## What the task asks
Set down each line of the material that follows, exactly, with no pictures.

## Given material
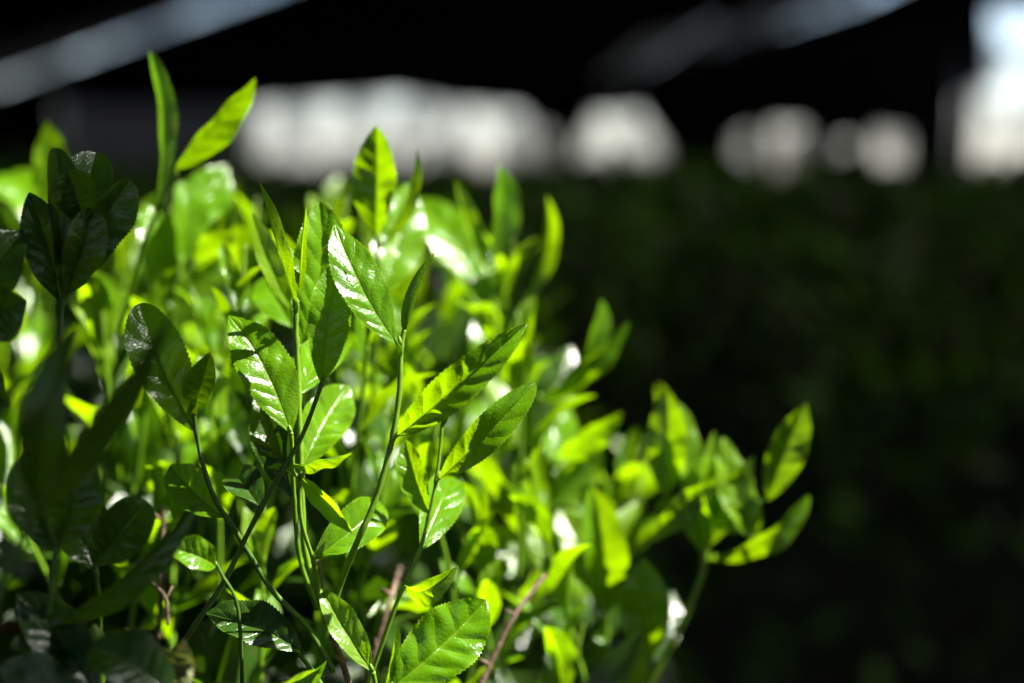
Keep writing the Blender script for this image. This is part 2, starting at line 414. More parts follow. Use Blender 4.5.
# right-hand shoots
shoot('blurred rightmost tea shoot with spreading leaves in front of the black hedge',
 [(640,700,.56),(665,655,.56),(688,610,.558),(704,566,.556),(703,525,.555),(700,500,.555)], (3.0,2.0),
 [dict(b=(664,497,.557), t=(667,388,.552), w=16.0, roll=-15, arch=.04, fold=12, quilt=.04, m=YOUNG, pet=False),
  dict(b=(697,505,.556), t=(678,402,.562), w=12.6, roll=35, arch=.05, fold=16, quilt=.05, bend=-.08, m=TENDER),
  dict(b=(762,545,.552), t=(722,438,.558), w=15.1, roll=25, arch=.10, fold=15, quilt=.07, bend=-.08, wave=.06, m=TENDER, pet=False),
  dict(b=(704,520,.556), t=(762,500,.556), w=10.9, roll=30, arch=.3, fold=12, quilt=.06, m=YOUNG),
  dict(b=(768,500,.552), t=(805,402,.548), w=14.3, roll=12, arch=.05, fold=16, bend=-.05, m=YOUNG, pet=False),
  dict(b=(706,560,.556), t=(814,507,.545), w=11.8, roll=48, arch=.08, fold=20, curl=.05, m=YOUNG),
  dict(b=(652,542,.55), t=(717,474,.548), w=10.1, roll=20, arch=.05, fold=14, wave=.12, quilt=.08, m=TENDER, pet=False),
  dict(b=(700,520,.556), t=(690,440,.565), w=11.8, roll=10, arch=.1, fold=14, m=TENDER),
  dict(b=(702,540,.556), t=(740,470,.57), w=12.6, roll=-15, arch=.1, fold=14, m=YOUNG),
  dict(b=(705,555,.556), t=(690,470,.548), w=11, roll=-20, arch=.08, fold=14, m=TENDER),
  dict(b=(706,548,.556), t=(752,455,.552), w=12, roll=15, arch=.06, fold=18, m=YOUNG),
  dict(b=(704,535,.556), t=(716,432,.55), w=13, roll=30, arch=.04, fold=18, m=TENDER),
  dict(b=(703,530,.556), t=(655,505,.56), w=10.9, roll=20, arch=.15, fold=14, wave=.1, m=TENDER),
  dict(b=(704,500,.555), t=(735,468,.56), w=7.6, roll=20, arch=.1, fold=14, m=TENDER),
 ], hi=False)
shoot('blurred shoot left of the rightmost one with one upright pale green leaf',
 [(628,720,.565),(645,690,.562),(651,655,.56)], (2.4,1.8),
 [dict(b=(651,658,.56), t=(642,556,.552), w=20, roll=8, arch=.06, fold=12, quilt=.05, m=YOUNG),
  dict(b=(650,665,.56), t=(676,590,.58), w=13, roll=30, arch=.06, fold=12, m=MATURE)], hi=False)
shoot('blurred hooded leaf with a shaded middle and sunlit rim beside the lower right shoots',
 [(600,730,.57),(604,690,.568),(606,640,.565),(606,610,.562)], (2.6,2.0),
 [dict(b=(606,615,.562), t=(592,488,.548), w=20, roll=10, arch=.10, fold=28, quilt=.03, m=YOUNG),
  dict(b=(606,605,.562), t=(638,500,.57), w=14, roll=-10, arch=.10, fold=14, curl=.1, m=TENDER),
  dict(b=(604,600,.562), t=(560,505,.572), w=18, roll=20, arch=.05, fold=12, m=TENDER),
  dict(b=(605,640,.562), t=(560,640,.56), w=12, roll=20, arch=.05, fold=12, wave=.1, m=YOUNG),
 ], hi=False)
shoot('blurred ragged low leaves at the bottom right end of the bush',
 [(600,760,.56),(608,720,.56),(612,690,.56)], (2.4,1.8),
 [dict(b=(612,695,.56), t=(575,640,.56), w=15, roll=20, arch=.12, fold=12, wave=.12, quilt=.08, m=TENDER),
  dict(b=(612,690,.56), t=(650,660,.555), w=14, roll=20, arch=.2, fold=12, wave=.1, m=YOUNG)], hi=False)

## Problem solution
Keep writing the Blender script for this image. This is part 2, starting at line 414. More parts follow. Use Blender 4.5.
# right-hand shoots
shoot('blurred rightmost tea shoot with spreading leaves in front of the black hedge',
 [(640,700,.56),(665,655,.56),(688,610,.558),(704,566,.556),(703,525,.555),(700,500,.555)], (3.0,2.0),
 [dict(b=(664,497,.557), t=(667,388,.552), w=16.0, roll=-15, arch=.04, fold=12, quilt=.04, m=YOUNG, pet=False),
  dict(b=(697,505,.556), t=(678,402,.562), w=12.6, roll=35, arch=.05, fold=16, quilt=.05, bend=-.08, m=TENDER),
  dict(b=(762,545,.552), t=(722,438,.558), w=15.1, roll=25, arch=.10, fold=15, quilt=.07, bend=-.08, wave=.06, m=TENDER, pet=False),
  dict(b=(704,520,.556), t=(762,500,.556), w=10.9, roll=30, arch=.3, fold=12, quilt=.06, m=YOUNG),
  dict(b=(768,500,.552), t=(805,402,.548), w=14.3, roll=12, arch=.05, fold=16, bend=-.05, m=YOUNG, pet=False),
  dict(b=(706,560,.556), t=(814,507,.545), w=11.8, roll=48, arch=.08, fold=20, curl=.05, m=YOUNG),
  dict(b=(652,542,.55), t=(717,474,.548), w=10.1, roll=20, arch=.05, fold=14, wave=.12, quilt=.08, m=TENDER, pet=False),
  dict(b=(700,520,.556), t=(690,440,.565), w=11.8, roll=10, arch=.1, fold=14, m=TENDER),
  dict(b=(702,540,.556), t=(740,470,.57), w=12.6, roll=-15, arch=.1, fold=14, m=YOUNG),
  dict(b=(705,555,.556), t=(690,470,.548), w=11, roll=-20, arch=.08, fold=14, m=TENDER),
  dict(b=(706,548,.556), t=(752,455,.552), w=12, roll=15, arch=.06, fold=18, m=YOUNG),
  dict(b=(704,535,.556), t=(716,432,.55), w=13, roll=30, arch=.04, fold=18, m=TENDER),
  dict(b=(703,530,.556), t=(655,505,.56), w=10.9, roll=20, arch=.15, fold=14, wave=.1, m=TENDER),
  dict(b=(704,500,.555), t=(735,468,.56), w=7.6, roll=20, arch=.1, fold=14, m=TENDER),
 ], hi=False)
shoot('blurred shoot left of the rightmost one with one upright pale green leaf',
 [(628,720,.565),(645,690,.562),(651,655,.56)], (2.4,1.8),
 [dict(b=(651,658,.56), t=(642,556,.552), w=20, roll=8, arch=.06, fold=12, quilt=.05, m=YOUNG),
  dict(b=(650,665,.56), t=(676,590,.58), w=13, roll=30, arch=.06, fold=12, m=MATURE)], hi=False)
shoot('blurred hooded leaf with a shaded middle and sunlit rim beside the lower right shoots',
 [(600,730,.57),(604,690,.568),(606,640,.565),(606,610,.562)], (2.6,2.0),
 [dict(b=(606,615,.562), t=(592,488,.548), w=20, roll=10, arch=.10, fold=28, quilt=.03, m=YOUNG),
  dict(b=(606,605,.562), t=(638,500,.57), w=14, roll=-10, arch=.10, fold=14, curl=.1, m=TENDER),
  dict(b=(604,600,.562), t=(560,505,.572), w=18, roll=20, arch=.05, fold=12, m=TENDER),
  dict(b=(605,640,.562), t=(560,640,.56), w=12, roll=20, arch=.05, fold=12, wave=.1, m=YOUNG),
 ], hi=False)
shoot('blurred ragged low leaves at the bottom right end of the bush',
 [(600,760,.56),(608,720,.56),(612,690,.56)], (2.4,1.8),
 [dict(b=(612,695,.56), t=(575,640,.56), w=15, roll=20, arch=.12, fold=12, wave=.12, quilt=.08, m=TENDER),
  dict(b=(612,690,.56), t=(650,660,.555), w=14, roll=20, arch=.2, fold=12, wave=.1, m=YOUNG)], hi=False)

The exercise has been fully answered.